# WHAT TO PRODUCE
Retype every line from the start of the data down to and including the line with "SC.cycles.use_denoising = True". Skip the pictures.

# STORED DATA
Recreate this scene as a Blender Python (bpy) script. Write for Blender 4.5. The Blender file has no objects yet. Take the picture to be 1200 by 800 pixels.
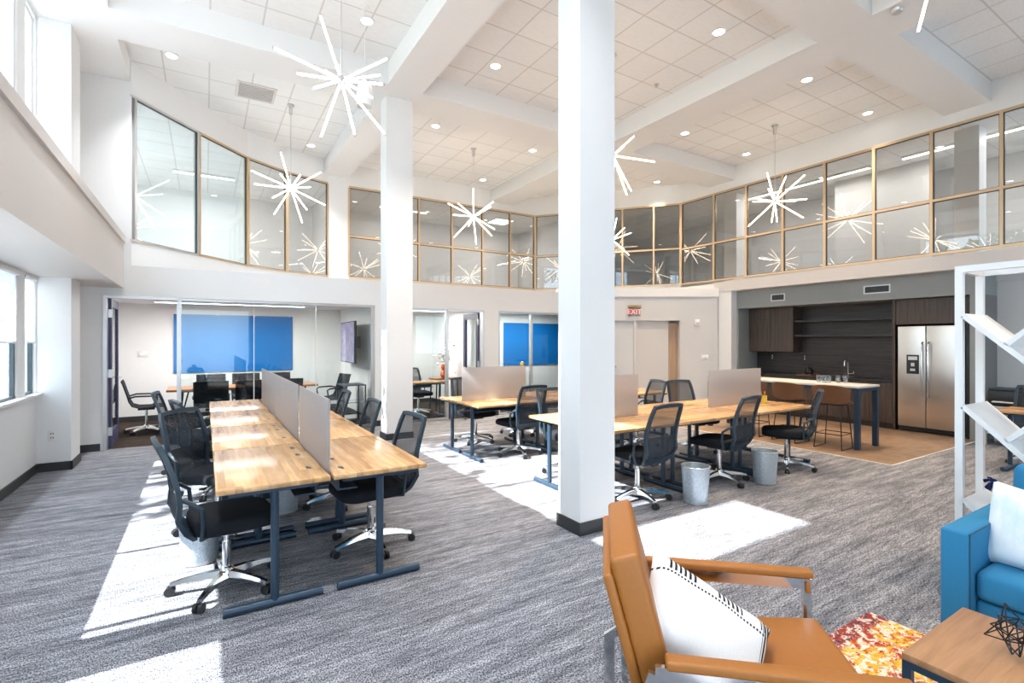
import bpy, bmesh, math, random
from mathutils import Vector, Matrix, Euler
from math import sin, cos, pi, radians, sqrt
random.seed(7)
SC = bpy.context.scene
COL = SC.collection

# ---------------------------------------------------------------- camera, sky, sun, exposure
HEAD = radians(31.6)                      # the camera looks 31.6 degrees clockwise of +Y
cam_d = bpy.data.cameras.new('camera'); cam_d.sensor_width = 36.0; cam_d.lens = 585.0 / 1200.0 * 36.0
cam_d.clip_start = 0.05; cam_d.clip_end = 300
cam = bpy.data.objects.new('camera', cam_d); COL.objects.link(cam)
cam.location = (0, 0, 1.57); cam.rotation_euler = (pi/2, 0, -HEAD)
SC.camera = cam
SC.view_settings.view_transform = 'Standard'
SC.view_settings.look = 'None'
SC.view_settings.gamma = 1.0
SC.view_settings.use_curve_mapping = False
SC.view_settings.exposure = 0.36
SC.cycles.max_bounces = 10; SC.cycles.diffuse_bounces = 5; SC.cycles.glossy_bounces = 4
SC.cycles.transparent_max_bounces = 24; SC.cycles.transmission_bounces = 6
SC.cycles.sample_clamp_indirect = 8.0
SC.cycles.caustics_reflective = False; SC.cycles.caustics_refractive = False
SC.cycles.use_denoising = True

SKY_STRENGTH = 4.3
SUN_STRENGTH = 21.0
DOWNLIGHT_W = 34.0
world = bpy.data.worlds.new('sky'); SC.world = world; world.use_nodes = True
bg = world.node_tree.nodes['Background']; bg.inputs[0].default_value = (0.70, 0.86, 1.0, 1); bg.inputs[1].default_value = SKY_STRENGTH
sun_d = bpy.data.lights.new('sun', 'SUN'); sun_d.energy = SUN_STRENGTH; sun_d.angle = 0.009; sun_d.color = (1.0, 0.975, 0.94)
sun = bpy.data.objects.new('sun', sun_d); COL.objects.link(sun)
sun.rotation_euler = (0, -radians(90 - 40.8), 0); sun.location = (-12, 4, 12)

# ---------------------------------------------------------------- mesh helpers
class MB:
    def __init__(s): s.v = []; s.f = []
    def add(s, vs, fs, M=None):
        b = len(s.v)
        for p in vs:
            p = Vector(p)
            s.v.append(tuple(M @ p) if M is not None else tuple(p))
        for f in fs: s.f.append(tuple(i + b for i in f))
        return s
    def frombm(s, bm, M=None):
        bm.verts.index_update()
        s.add([v.co.copy() for v in bm.verts], [[v.index for v in f.verts] for f in bm.faces], M); bm.free(); return s
    def box(s, x0, x1, y0, y1, z0, z1, bev=0, seg=2, M=None):
        if x1 < x0: x0, x1 = x1, x0
        if y1 < y0: y0, y1 = y1, y0
        if z1 < z0: z0, z1 = z1, z0
        if not bev:
            return s.add([(x0,y0,z0),(x1,y0,z0),(x1,y1,z0),(x0,y1,z0),(x0,y0,z1),(x1,y0,z1),(x1,y1,z1),(x0,y1,z1)],
                         [(0,3,2,1),(4,5,6,7),(0,1,5,4),(1,2,6,5),(2,3,7,6),(3,0,4,7)], M)
        bm = bmesh.new(); bmesh.ops.create_cube(bm, size=1)
        for v in bm.verts:
            v.co = Vector(((x0+x1)/2 + v.co.x*(x1-x0), (y0+y1)/2 + v.co.y*(y1-y0), (z0+z1)/2 + v.co.z*(z1-z0)))
        bmesh.ops.bevel(bm, geom=bm.edges[:], offset=min(bev, (x1-x0)*.49, (y1-y0)*.49, (z1-z0)*.49), segments=seg, profile=0.5, affect='EDGES')
        return s.frombm(bm, M)
    def tube(s, p0, p1, r0, r1=None, n=12, M=None):
        if r1 is None: r1 = r0
        p0 = Vector(p0); p1 = Vector(p1); d = (p1-p0).normalized()
        a = d.orthogonal().normalized(); b = d.cross(a)
        vs = [p0 + (a*cos(2*pi*i/n) + b*sin(2*pi*i/n))*r0 for i in range(n)] + [p1 + (a*cos(2*pi*i/n) + b*sin(2*pi*i/n))*r1 for i in range(n)]
        fs = [(i, (i+1) % n, n+(i+1) % n, n+i) for i in range(n)] + [tuple(range(n))[::-1], tuple(range(n, 2*n))]
        return s.add(vs, fs, M)
    def path(s, pts, r, n=8, M=None, flat=None, up=None):
        """round (or flat: (half width, half thickness)) bar along a polyline"""
        P = [Vector(p) for p in pts]; m = len(P); rings = []
        prev = None
        for i in range(m):
            t = (P[min(i+1, m-1)] - P[max(i-1, 0)]).normalized()
            if up is not None: a = t.cross(Vector(up)).normalized()
            elif prev is None: a = t.orthogonal().normalized()
            else: a = (prev - t*prev.dot(t)).normalized()
            prev = a; b = t.cross(a)
            k = 1.0
            if 0 < i < m-1:
                c = (P[i+1]-P[i]).normalized().dot((P[i]-P[i-1]).normalized()); k = 1/max(.6, sqrt((1+c)/2))
            if flat:
                w, h = flat; rings.append([P[i]+a*w+b*h*k, P[i]-a*w+b*h*k, P[i]-a*w-b*h*k, P[i]+a*w-b*h*k])
            else:
                rr = r[i] if isinstance(r, (list, tuple)) else r
                rings.append([P[i] + (a*cos(2*pi*j/n) + b*sin(2*pi*j/n))*rr for j in range(n)])
        return s.loft(rings, M)
    def loft(s, rings, M=None, caps=True, closed=False):
        n = len(rings[0]); m = len(rings)
        vs = [p for R in rings for p in R]; fs = []
        for i in range(m if closed else m-1):
            i2 = (i+1) % m
            for j in range(n): fs.append((i*n+j, i*n+(j+1) % n, i2*n+(j+1) % n, i2*n+j))
        if caps and not closed: fs += [tuple(range(n))[::-1], tuple(range((m-1)*n, m*n))]
        return s.add(vs, fs, M)
    def lathe(s, prof, c=(0,0,0), n=24, M=None, caps=True):
        c = Vector(c); vs = []; fs = []; m = len(prof)
        for r, z in prof:
            for j in range(n): vs.append(c + Vector((r*cos(2*pi*j/n), r*sin(2*pi*j/n), z)))
        for i in range(m-1):
            for j in range(n): fs.append((i*n+j, i*n+(j+1) % n, (i+1)*n+(j+1) % n, (i+1)*n+j))
        if caps and prof[0][0] > 1e-6: fs.append(tuple(range(n))[::-1])
        if caps and prof[-1][0] > 1e-6: fs.append(tuple(range((m-1)*n, m*n)))
        return s.add(vs, fs, M)
    def prism(s, poly, z0, z1, M=None):
        a = sum(poly[i][0]*poly[(i+1) % len(poly)][1] - poly[(i+1) % len(poly)][0]*poly[i][1] for i in range(len(poly)))
        if a < 0: poly = poly[::-1]
        n = len(poly); vs = [(x, y, z0) for x, y in poly] + [(x, y, z1) for x, y in poly]
        fs = [tuple(range(n))[::-1], tuple(range(n, 2*n))] + [(i, (i+1) % n, n+(i+1) % n, n+i) for i in range(n)]
        return s.add(vs, fs, M)
    def sheet(s, fn, nu, nv, th, M=None):
        """surface fn(u,v)->Vector, u,v in 0..1, thickened by th along its normal"""
        G = [[Vector(fn(i/nu, j/nv)) for j in range(nv+1)] for i in range(nu+1)]
        N = [[((G[min(i+1,nu)][j]-G[max(i-1,0)][j]).cross(G[i][min(j+1,nv)]-G[i][max(j-1,0)])).normalized() for j in range(nv+1)] for i in range(nu+1)]
        w = nv+1; k = (nu+1)*w
        vs = [G[i][j]+N[i][j]*th/2 for i in range(nu+1) for j in range(w)] + [G[i][j]-N[i][j]*th/2 for i in range(nu+1) for j in range(w)]
        fs = []
        for i in range(nu):
            for j in range(nv):
                a, b, c, d = i*w+j, (i+1)*w+j, (i+1)*w+j+1, i*w+j+1
                fs += [(a, b, c, d), (k+d, k+c, k+b, k+a)]
        for i in range(nu):
            a, b = i*w, (i+1)*w; fs.append((b, a, k+a, k+b))
            a, b = i*w+nv, (i+1)*w+nv; fs.append((a, b, k+b, k+a))
        for j in range(nv):
            a, b = j, j+1; fs.append((a, b, k+b, k+a))
            a, b = nu*w+j, nu*w+j+1; fs.append((b, a, k+a, k+b))
        return s.add(vs, fs, M)
    def build(s, name, m, parent=None, smooth=True, loc=None, rz=None):
        me = bpy.data.meshes.new(name); me.from_pydata(s.v, [], s.f); me.update()
        if m is not None: me.materials.append(m)
        if smooth:
            me.polygons.foreach_set('use_smooth', [True]*len(me.polygons))
            me.set_sharp_from_angle(angle=radians(38))
        o = bpy.data.objects.new(name, me); COL.objects.link(o)
        if parent is not None: o.parent = parent
        if loc is not None: o.location = loc
        if rz is not None: o.rotation_euler = (0, 0, rz)
        return o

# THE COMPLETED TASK
Recreate this scene as a Blender Python (bpy) script. Write for Blender 4.5. The Blender file has no objects yet. Take the picture to be 1200 by 800 pixels.
import bpy, bmesh, math, random
from mathutils import Vector, Matrix, Euler
from math import sin, cos, pi, radians, sqrt
random.seed(7)
SC = bpy.context.scene
COL = SC.collection

# ---------------------------------------------------------------- camera, sky, sun, exposure
HEAD = radians(31.6)                      # the camera looks 31.6 degrees clockwise of +Y
cam_d = bpy.data.cameras.new('camera'); cam_d.sensor_width = 36.0; cam_d.lens = 585.0 / 1200.0 * 36.0
cam_d.clip_start = 0.05; cam_d.clip_end = 300
cam = bpy.data.objects.new('camera', cam_d); COL.objects.link(cam)
cam.location = (0, 0, 1.57); cam.rotation_euler = (pi/2, 0, -HEAD)
SC.camera = cam
SC.view_settings.view_transform = 'Standard'
SC.view_settings.look = 'None'
SC.view_settings.gamma = 1.0
SC.view_settings.use_curve_mapping = False
SC.view_settings.exposure = 0.36
SC.cycles.max_bounces = 10; SC.cycles.diffuse_bounces = 5; SC.cycles.glossy_bounces = 4
SC.cycles.transparent_max_bounces = 24; SC.cycles.transmission_bounces = 6
SC.cycles.sample_clamp_indirect = 8.0
SC.cycles.caustics_reflective = False; SC.cycles.caustics_refractive = False
SC.cycles.use_denoising = True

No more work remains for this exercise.